When I got my copy of Donald Kroodsma's new "Birdsong by the Seasons: A Year of 
Listening to Birds," I was somehow not surprised to see that the ornithologist 
had devoted an entire chapter to a day spent listening to birds around chez 
Mayhorn.

  The Mayhorns, who are retired teachers, were unaware that Kroodsma had 
spotlighted his day on their land in the new book until I told them earlier 
this week. 

  "It was during the 2005 Virginia Society of Ornithology meeting," Mayhorn 
recalled. "I had to host bird walks. But he'd heard our place was good for 
birds and he came up and asked me if he could spend the day recording."

  "Birdsong by the Seasons" is the record of an entire year of songs and calls 
of birds across America, from New Year's Day through the winter solstice. 

  It was the first weekend in May when Kroodsma got to Buchanan County, related 
in a chapter called "Two Virginia Mimics: Brown Thrasher, White-eyed Vireo."

  Although I knew both birds are mimics, I was amazed to discover from just how 
many other species the thrasher and vireo assemble their repertoire. 

  As he recorded the thrasher in the Mayhorns' yard, Kroodsma heard it imitate 
a Carolina chickadee, an eastern meadowlark, plus robin, red-winged blackbird, 
red-bellied woodpecker, purple martin and others.

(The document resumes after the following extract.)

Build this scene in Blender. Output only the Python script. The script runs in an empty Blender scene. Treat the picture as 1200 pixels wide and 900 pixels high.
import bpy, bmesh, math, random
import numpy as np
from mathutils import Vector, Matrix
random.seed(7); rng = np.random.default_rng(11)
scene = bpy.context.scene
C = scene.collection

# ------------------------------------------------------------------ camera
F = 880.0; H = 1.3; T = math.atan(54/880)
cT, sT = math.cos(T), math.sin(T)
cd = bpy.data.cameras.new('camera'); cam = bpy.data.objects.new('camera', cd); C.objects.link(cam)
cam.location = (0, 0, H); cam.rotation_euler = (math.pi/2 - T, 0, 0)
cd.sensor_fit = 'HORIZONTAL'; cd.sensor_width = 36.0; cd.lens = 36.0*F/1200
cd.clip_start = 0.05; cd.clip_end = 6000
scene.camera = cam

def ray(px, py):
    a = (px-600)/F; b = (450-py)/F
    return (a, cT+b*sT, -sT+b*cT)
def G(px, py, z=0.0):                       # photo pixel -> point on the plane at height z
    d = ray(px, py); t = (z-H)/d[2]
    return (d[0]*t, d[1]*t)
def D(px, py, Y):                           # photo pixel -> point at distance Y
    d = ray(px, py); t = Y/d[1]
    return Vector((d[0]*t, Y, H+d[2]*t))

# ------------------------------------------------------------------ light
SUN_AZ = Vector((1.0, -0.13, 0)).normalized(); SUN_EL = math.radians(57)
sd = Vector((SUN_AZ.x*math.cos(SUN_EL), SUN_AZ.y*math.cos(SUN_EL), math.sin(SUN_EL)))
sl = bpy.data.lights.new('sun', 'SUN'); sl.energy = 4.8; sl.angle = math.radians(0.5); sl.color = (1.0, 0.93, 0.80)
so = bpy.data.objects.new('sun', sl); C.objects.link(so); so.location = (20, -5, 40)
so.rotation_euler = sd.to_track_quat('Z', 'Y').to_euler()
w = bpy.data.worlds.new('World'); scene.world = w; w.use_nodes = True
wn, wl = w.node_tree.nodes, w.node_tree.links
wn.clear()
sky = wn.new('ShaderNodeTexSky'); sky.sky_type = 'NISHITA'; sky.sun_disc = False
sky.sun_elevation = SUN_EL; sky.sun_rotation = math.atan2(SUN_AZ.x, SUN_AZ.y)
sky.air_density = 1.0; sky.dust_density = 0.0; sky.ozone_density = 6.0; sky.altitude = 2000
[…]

  The white-eye rattled off a wood thrush's "whit whit whit" alarm call, robin, 
eastern towhee, blue jay, Carolina wren and others. 

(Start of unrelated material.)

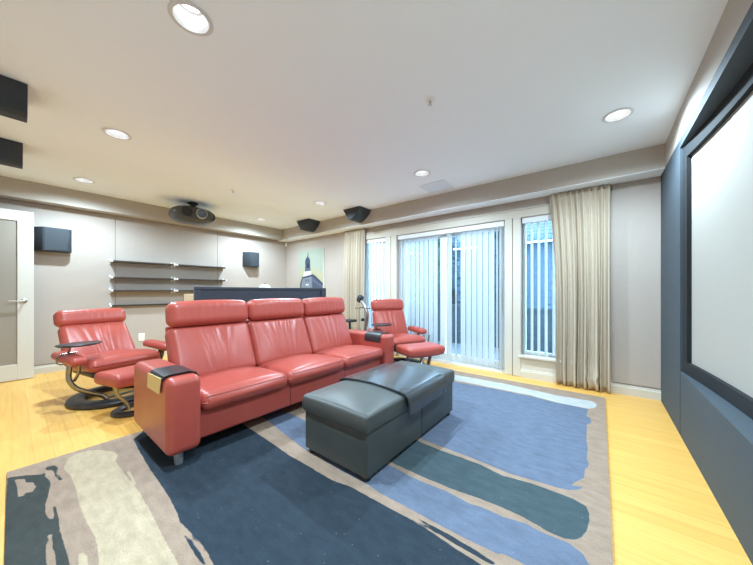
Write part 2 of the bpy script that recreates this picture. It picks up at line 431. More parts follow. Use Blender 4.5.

  Interestingly, the vireo steals only the calls of other birds, not their 
songs. (Bird songs, as opposed to calls, are mostly made by males during 
breeding season.)

  Bird notes

  This is the week when most birders begin to see the flying circuses of 
migrating common nighthawks at dusk. For the past two years I've seen my first 
nighthawk around Aug. 17 or 18. But this season, as of Monday of this week, I 
was still batting zero.

  The best place to see nighthawks is open pastures or meadows. But they also 
hang around shopping center parking lots and ballparks where evening lights 
attract flying insects. And don't forget the even bigger show when broadwinged 
hawks start to move south. The height of the broadwing migration through 
southwest Virginia is a roughly two-week period beginning around September 10.